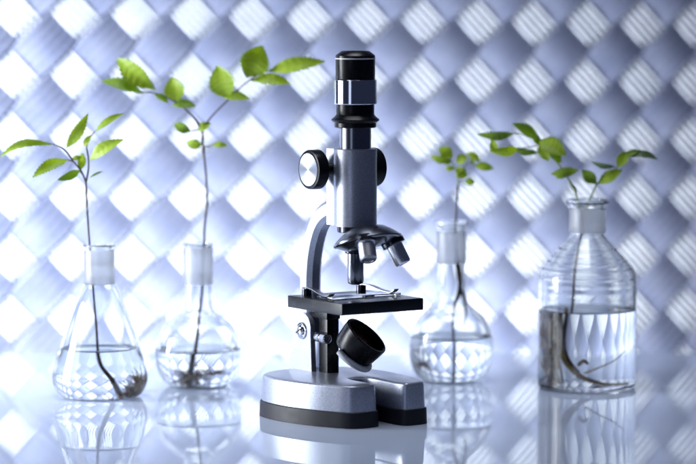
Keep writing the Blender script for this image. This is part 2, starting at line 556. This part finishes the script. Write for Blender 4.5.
# focus knobs
kz = zz(169)
for s in (-1, 1):
    bm = bmesh.new()
    prof = [(0, -8.5), (3.4, -8.5), (3.4, -.5), (10.4, -.5), (11.3, .3), (11.4, 1), (11.4, 6.2), (11.0, 6.9), (10.2, 7.1), (9.95, 6.7), (0, 6.7)]
    lathe(bm, [(a * mm, b * mm) for a, b in prof], (0, 0, 0), (0, 0, 1), 72)
    for v in bm.verts:                                # knurling
        r = math.hypot(v.co.x, v.co.y)
        if r > 11.2 * mm and 0.5 * mm < v.co.z < 6.5 * mm:
            kk = round(math.atan2(v.co.y, v.co.x) / (2 * math.pi) * 72)
            if kk % 2: v.co.x *= 0.975; v.co.y *= 0.975
    kn = obj('focus_knob', bm, BLACK, scope, 30)
    kn.location = (-13 * mm, s * 16.5 * mm, kz)
    kn.rotation_euler = frame_for((0, s, 0)).to_euler()
    bm = lathe(bmesh.new(), [(a * mm, b * mm) for a, b in [(0, 6.75), (9.7, 6.75), (9.7, 7.15), (9.3, 7.5), (0, 7.45)]], seg=72)
    obj('knob_face', bm, BRUSH, kn, 30)
# draw tube
bm = cyl(bmesh.new(), 9.1 * mm, zz(150), zz(124))
obj('draw_tube', bm, DARKCHROME, scope)
# eyepiece
def pz(L_): return [(r * mm, zz(v)) for r, v in L_]
prof = pz([(0, 127), (11.6, 127), (12.0, 126.3), (12.0, 122.2), (12.6, 121.6), (13.6, 120.2), (13.8, 119.2), (13.5, 118.2), (12.2, 116.5), (11.2, 114.6), (10.9, 113.5), (10.9, 103.5), (11.0, 102), (11.0, 80), (11.3, 78.8), (11.35, 59.5), (11.35, 59), (11.35, 55.2), (10.9, 54.2), (8.2, 50.7), (7.4, 50.3), (6.6, 50.6), (5.6, 52.0), (0, 52.2)])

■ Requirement
Each line above is to be copied verbatim. Drop any image from the copy.

■ Final result
Keep writing the Blender script for this image. This is part 2, starting at line 556. This part finishes the script. Write for Blender 4.5.
# focus knobs
kz = zz(169)
for s in (-1, 1):
    bm = bmesh.new()
    prof = [(0, -8.5), (3.4, -8.5), (3.4, -.5), (10.4, -.5), (11.3, .3), (11.4, 1), (11.4, 6.2), (11.0, 6.9), (10.2, 7.1), (9.95, 6.7), (0, 6.7)]
    lathe(bm, [(a * mm, b * mm) for a, b in prof], (0, 0, 0), (0, 0, 1), 72)
    for v in bm.verts:                                # knurling
        r = math.hypot(v.co.x, v.co.y)
        if r > 11.2 * mm and 0.5 * mm < v.co.z < 6.5 * mm:
            kk = round(math.atan2(v.co.y, v.co.x) / (2 * math.pi) * 72)
            if kk % 2: v.co.x *= 0.975; v.co.y *= 0.975
    kn = obj('focus_knob', bm, BLACK, scope, 30)
    kn.location = (-13 * mm, s * 16.5 * mm, kz)
    kn.rotation_euler = frame_for((0, s, 0)).to_euler()
    bm = lathe(bmesh.new(), [(a * mm, b * mm) for a, b in [(0, 6.75), (9.7, 6.75), (9.7, 7.15), (9.3, 7.5), (0, 7.45)]], seg=72)
    obj('knob_face', bm, BRUSH, kn, 30)
# draw tube
bm = cyl(bmesh.new(), 9.1 * mm, zz(150), zz(124))
obj('draw_tube', bm, DARKCHROME, scope)
# eyepiece
def pz(L_): return [(r * mm, zz(v)) for r, v in L_]
prof = pz([(0, 127), (11.6, 127), (12.0, 126.3), (12.0, 122.2), (12.6, 121.6), (13.6, 120.2), (13.8, 119.2), (13.5, 118.2), (12.2, 116.5), (11.2, 114.6), (10.9, 113.5), (10.9, 103.5), (11.0, 102), (11.0, 80), (11.3, 78.8), (11.35, 59.5), (11.35, 59), (11.35, 55.2), (10.9, 54.2), (8.2, 50.7), (7.4, 50.3), (6.6, 50.6), (5.6, 52.0), (0, 52.2)])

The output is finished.